**Given information**.
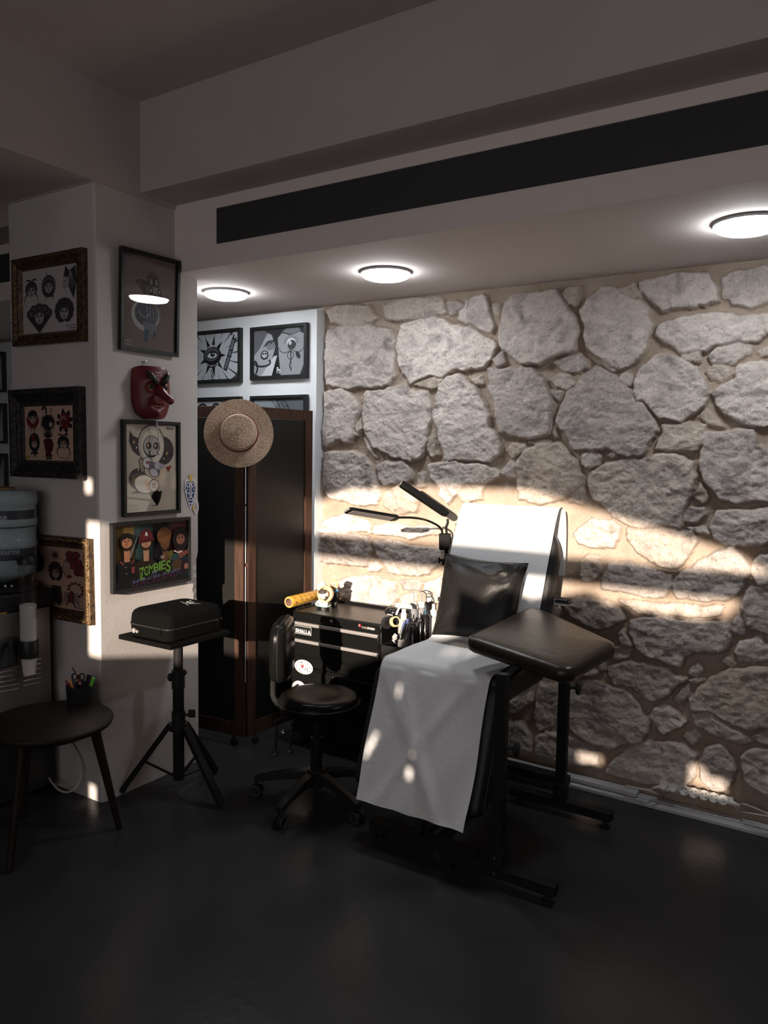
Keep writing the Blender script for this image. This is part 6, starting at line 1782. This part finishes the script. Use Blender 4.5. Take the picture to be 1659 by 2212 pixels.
def fpap(i, j):
    k = min(int(j * (NP - 1)), NP - 2); fr = j * (NP - 1) - k
    p = path[k].lerp(path[k + 1], fr)
    tng = (path[k + 1] - path[k]).normalized(); nrm = Vector((0, tng.z, -tng.y))
    nrm = nrm if nrm.y < 0 or nrm.z > 0 else -nrm
    s = (j - .70) / .30
    off = .0
    if j > .66:          # the hanging end is creased
        for c0, cj, sl, am in creases:
            d = (i - c0) * .5 + sl * (j - cj) * 1.2
            off += am * .0085 * (1 - min(1, abs(d) / .05))
        off += .002 * math.sin(i * 9 + j * 30) * max(0, s)
        off = max(off, 0)
    else:
        off = .0015 * (1 + math.sin(i * 5 + j * 40))
    x = px0 + (px1 - px0) * i
    x += .004 * math.sin(j * 24) * (1 if i > .5 else -1) * max(0, s + .2) + .018 * max(0, s)
    low = .0 if j < .98 else .0015 * math.sin(i * 22)
    edge = .012 * max(0, s) * (abs(i - .5) * 2) ** 4
    return Vector((x, p.y, p.z + low)) + nrm * (off + edge)
b = MB(); b.grid(fpap, 44, 190)
tag(b.build('exam_paper', PAPER, ang=180), 'white paper sheet draped over the back, seat and leg rest of the chair', 'paper')

# ------------------------------------------------------------------ pillow
TL, TR, BL = on(963, 1196, 1, 3.235), on(1141, 1217, 1, 3.235), on(934, 1370, 1, 3.075)
BR = TR + (BL - TL) * .97 + Vector((-.02, 0, 0))
pcen = (TL + TR + BL + BR) / 4
pu, pv = ((TR - TL) + (BR - BL)).normalized(), ((TL - BL) + (TR - BR)).normalized()
pn = pu.cross(pv).normalized()
pn = pn if pn.y < 0 else -pn
t = T('cushion', 'square black leather cushion leaning on the papered backrest of the chair', 'cushion', pcen)
def pil(side):
    def f(i, j):
        u, v = 2 * i - 1, 2 * j - 1
        e = (1 - abs(u) ** 2.6) * (1 - abs(v) ** 2.6)
        th = .075 * max(e, 0) ** .5
        pin = 1 - .07 * (1 - u * u) * abs(v) ** 6 - 0
        pin2 = 1 - .07 * (1 - v * v) * abs(u) ** 6
        uu, vv = u * pin2, v * pin
        base = (BL * (1 - (uu + 1) / 2) + BR * ((uu + 1) / 2)) * (1 - (vv + 1) / 2) + (TL * (1 - (uu + 1) / 2) + TR * ((uu + 1) / 2)) * ((vv + 1) / 2)
        wr = 0
        for cu, cv, k, ph in ((.8, .85, 26, 0), (-.9, .9, 20, 1), (.95, .5, 30, 2), (-.95, -.9, 18, 1.5)):
            d = math.hypot(u - cu, v - cv); an = math.atan2(v - cv, u - cu)
            wr += .006 * math.sin(an * 7 + ph) * math.exp(-((d - .45) / .35) ** 2)
        wr += .006 * math.exp(-((v - .62 + .12 * math.sin(u * 3)) / .05) ** 2) * (1 - u * u)
        return base + pn * side * (th + max(0, e) ** .3 * (wr if side > 0 else 0))
    return f
b = MB(); b.grid(pil(1), 40, 40); b.grid(pil(-1), 40, 40); b.build('cushion_cover', PILLOWM, t, ang=180)
b = MB()
sd_ = [(i / 20 * 2 - 1, -1) for i in range(21)] + [(1, i / 20 * 2 - 1) for i in range(1, 21)] + [(1 - i / 20 * 2, 1) for i in range(1, 21)] + [(-1, 1 - i / 20 * 2) for i in range(1, 21)]
f1 = pil(1)
b.tube([f1((u + 1) / 2, (v + 1) / 2) for u, v in sd_], .0028, 6); b.build('seam_piping', BLACKP, t, ang=180)

# ---------------------------------------------------------------- armrest
pz = lambda px, py: (lambda d: CAM + d * ((Vector((-.15 * 0 + .05, -.15, 1)).dot(Vector((-1.078, 2.88, .872)) - CAM)) / Vector((.05, -.15, 1)).dot(d)))(ray(px, py))
cL, cT, cR, cB = pz(1004, 1373), pz(1152, 1305), pz(1331, 1386), pz(1226, 1447)
an_ = Vector((.05, -.15, 1)).normalized()
t = T('armrest_stand', 'brown-black padded armrest on two black posts with floor bars beside the chair', 'armrest', (-1.115, 2.89, 0))
ctr = (cL + cT + cR + cB) / 4
def apad():
    P = [cL, cB, cR, cT]
    def outl(ins, r):
        l = []
        q = []
        for k in range(4):
            a, c, d = P[k - 1], P[k], P[(k + 1) % 4]
            e0, e1 = (c - a).normalized(), (d - c).normalized()
            n0, n1 = an_.cross(e0).normalized(), an_.cross(e1).normalized()
            if n0.dot(ctr - c) < 0: n0 = -n0
            if n1.dot(ctr - c) < 0: n1 = -n1
            cosv = n0.dot(n1)
            bis = (n0 + n1) / (1 + cosv)
            q.append((c + bis * ins, e0, e1, n0, n1, bis))
        for c, e0, e1, n0, n1, bis in q:
            rr = max(r - ins, .006)
            cc_ = c + bis * rr
            a0, a1 = -n0, -n1
            for k in range(9):
                w = k / 8
                v = (a0 * (1 - w) + a1 * w)
                v = v.normalized()
                l.append(cc_ + v * rr)
        return l
    L = []
    for h, ins in ((-.066, .03), (-.064, .008), (-.052, -.006), (-.030, -.010), (-.012, -.004), (-.003, .008), (.0, .022)):
        L.append([p + an_ * h for p in outl(ins, .045)])
    for f_ in (.8, .5, .15):
        L.append([ctr + (p - ctr) * f_ + an_ * (.004 * (1 - f_ * f_)) for p in outl(.022, .045)])
    return L
b = MB(); b.loops(apad()); b.build('arm_pad', LEATHER2, t, ang=180)
ap = lambda x, y: (Vector((.05, -.15, 1)).dot(Vector((-1.078, 2.88, .872))) - .05 * x + .15 * y)
for yy, z1 in ((2.555, .800), (3.225, .86)):
    b = MB(); b.box((-1.137, yy - .019, .06), (-1.093, yy + .019, z1)); po = b.build('post', BLACKM, t, bevel=.004)
    b = MB(); b.box((-1.143, yy - .025, .062), (-1.087, yy + .025, .15)); b.build('post_socket', BLACKM, po, bevel=.004)
    b = MB()
    for z in (.055, .115):
        b.cyl((-1.115, yy - .024, z), (-1.115, yy - .030, z), .006, n=10)
    b.build('bolts', CHROME, po)
    b = MB(); b.box((-1.345, yy - .024, .034), (-.885, yy + .024, .076)); fb = b.build('foot_bar', BLACKM, t, bevel=.004)
    for x in (-1.315, -.915):
        b = MB(); b.lathe((x, yy, 0), UZ, [(.001, 0), (.022, 0), (.022, .010), (.009, .014), (.009, .036)], 18); b.build('levelling_foot', BLACKP, fb)
b = MB(); b.bar((-1.115, 2.572, .774), (-1.115, 3.225, .862), .034, .020); b.build('top_bar', TRAYB, t, bevel=.003)
for yy, z, sgn in ((3.225, .585, 1), (2.555, .53, 1)):
    b = MB(); b.cyl((-1.093, yy, z), (-1.060, yy, z), .008); b.ball((-1.052, yy, z), .012, .024, .030, 14); b.build('height_knob', BLACKP, t)

# ------------------------------------------------------ power strip + cables
yps = 3.556
base = on(1497, 1713, 1, yps)
mods = [on(px, py, 1, yps) for px, py in ((1434, 1699), (1455, 1704), (1477, 1709), (1498, 1714), (1520, 1720), (1541, 1726), (1562, 1731))]
zc_ = sum(m_.z for m_ in mods) / 7
t = T('power_strip', 'white multi-socket power strip standing along the foot of the stone wall', 'power strip', (mods[3].x, yps, .03))
b = MB(); b.box((mods[0].x - .01, yps + .013, zc_ - .016), (mods[-1].x + .04, yps + .038, zc_ + .014)); b.build('strip_body', GREYP, t, bevel=.006)
fn = Vector((0, -.94, .34)).normalized(); fu, fv = UX, Vector((0, .34, .94)).normalized()
for i, m_ in enumerate(mods):
    b = MB(); m_ = Vector((m_.x, yps, zc_ + .004))
    b.lathe(m_ + fn * -.028, fn, [(.001, 0), (.0222, 0), (.0228, .004), (.0228, .026), (.0212, .0295), (.0195, .030)] + ([(.0190, .020), (.001, .020)] if i < 6 else [(.001, .031)]), 36); so_ = b.build('socket' if i < 6 else 'power_switch', GREYP, t, ang=40)
    if i < 6 and i > 1:
        b = MB(); f0 = m_ + fn * -.0079
        for e, z in ((-.008, .005), (.009, -.008), (.008, .009)):
            b.cyl(f0 + fu * e + fv * z - fn * .003, f0 + fu * e + fv * z + fn * .0012, .0027, n=10)
        b.build('pin_holes', BLACK, so_)
    if i == 6:
        a = Art(m_ + fn * .0034 - fu * .008 - fv * .008, fu, fv, fn, .016, .016); a.curve(.5, .45, .38, .38, 120, 420, .12, (40, 40, 44)); a.line([(.5, .5), (.5, .95)], .12, (40, 40, 44)); a.build('power_symbol', so_)
b = MB(); b.tube([mods[-1] + Vector((.02, .01, .0)), mods[-1] + Vector((.045, .012, -.004)), mods[-1] + Vector((.07, .012, -.008))], [.014, .010, .006], 14); b.build('cord_grip', GREYP, t, ang=180)
for i, (lab, off) in enumerate((('white angled plug in the first socket of the power strip', -.022), ('white plug in the second socket of the power strip', -.018))):
    m_ = Vector((mods[i].x, yps, zc_ + .004))
    tp = T('plug', lab, 'plug', m_ + fn * .005)
    b = MB(); b.lathe(m_ + fn * -.0075, fn, [(.001, 0), (.0178, 0), (.0180, .020), (.0165, .026), (.013, .027), (.012, .024), (.001, .0245)], 28); b.build('plug_body', GREYP, tp, ang=40)
    b = MB(); b.tube([m_ + fn * .006 + fu * -.006 - fv * .004, m_ + fn * .006 + fu * off - fv * .012, m_ + fn * .006 + fu * (off * 2.1) - fv * .020], [.010, .008, .005], 12); b.build('cord_grip', GREYP, tp, ang=180)
def cab(pts, r, lab, name='power_cable'):
    b = MB(); q = smooth(pts, 6)
    for p in q: p.z = max(p.z, r + .0008)
    b.tube(q, r, 8); return tag(b.build(name, CABLE, ang=180), lab, 'cable')
m0, m1 = Vector((mods[0].x, yps, zc_)), Vector((mods[1].x, yps, zc_))
cab([m0 + fn * .012 - fu * .046 - fv * .022, on(1405, 1706, 1, 3.515), on(1380, 1703, 1, 3.512), on(1364, 1699, 1, 3.52), on(1350, 1697, 1, 3.534)], .0038, 'white cable running from the first plug into the trunking')
cab([m1 + fn * .012 - fu * .038 - fv * .020, on(1430, 1716, 2, .012), on(1412, 1721, 2, .006), on(1390, 1722, 2, .005), on(1368, 1717, 2, .005), on(1352, 1708, 2, .005), on(1345, 1701, 2, .006)], .0038, 'white cable looping on the floor from the second plug back under the trunking')
cab([on(1352, 1700, 1, 3.512), on(1385, 1705, 1, 3.510), on(1415, 1713, 1, 3.50), on(1440, 1726, 2, .006), on(1468, 1740, 2, .005), on(1500, 1750, 2, .005), on(1535, 1753, 2, .005), on(1575, 1752, 2, .008), on(1620, 1757, 1, 3.515), on(1690, 1770, 1, 3.515), on(1760, 1786, 1, 3.515)], .0042, 'long white cable sagging across the floor in front of the power strip')
cab([mods[-1] + Vector((.066, .012, -.008)), on(1606, 1737, 1, 3.54), on(1632, 1746, 1, 3.535), on(1665, 1760, 1, 3.53), on(1740, 1784, 1, 3.53)], .0042, 'white cable leaving the right end of the power strip')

**Set problem**.
Without the pictures, please reproduce each line of the listing above exactly, from the first one through the line bearing "tag(b.build('exam_paper', PAPER, ang=180), 'white".

**Worked answer**.
Keep writing the Blender script for this image. This is part 6, starting at line 1782. This part finishes the script. Use Blender 4.5. Take the picture to be 1659 by 2212 pixels.
def fpap(i, j):
    k = min(int(j * (NP - 1)), NP - 2); fr = j * (NP - 1) - k
    p = path[k].lerp(path[k + 1], fr)
    tng = (path[k + 1] - path[k]).normalized(); nrm = Vector((0, tng.z, -tng.y))
    nrm = nrm if nrm.y < 0 or nrm.z > 0 else -nrm
    s = (j - .70) / .30
    off = .0
    if j > .66:          # the hanging end is creased
        for c0, cj, sl, am in creases:
            d = (i - c0) * .5 + sl * (j - cj) * 1.2
            off += am * .0085 * (1 - min(1, abs(d) / .05))
        off += .002 * math.sin(i * 9 + j * 30) * max(0, s)
        off = max(off, 0)
    else:
        off = .0015 * (1 + math.sin(i * 5 + j * 40))
    x = px0 + (px1 - px0) * i
    x += .004 * math.sin(j * 24) * (1 if i > .5 else -1) * max(0, s + .2) + .018 * max(0, s)
    low = .0 if j < .98 else .0015 * math.sin(i * 22)
    edge = .012 * max(0, s) * (abs(i - .5) * 2) ** 4
    return Vector((x, p.y, p.z + low)) + nrm * (off + edge)
b = MB(); b.grid(fpap, 44, 190)
tag(b.build('exam_paper', PAPER, ang=180), 'white paper sheet draped over the back, seat and leg rest of the chair', 'paper')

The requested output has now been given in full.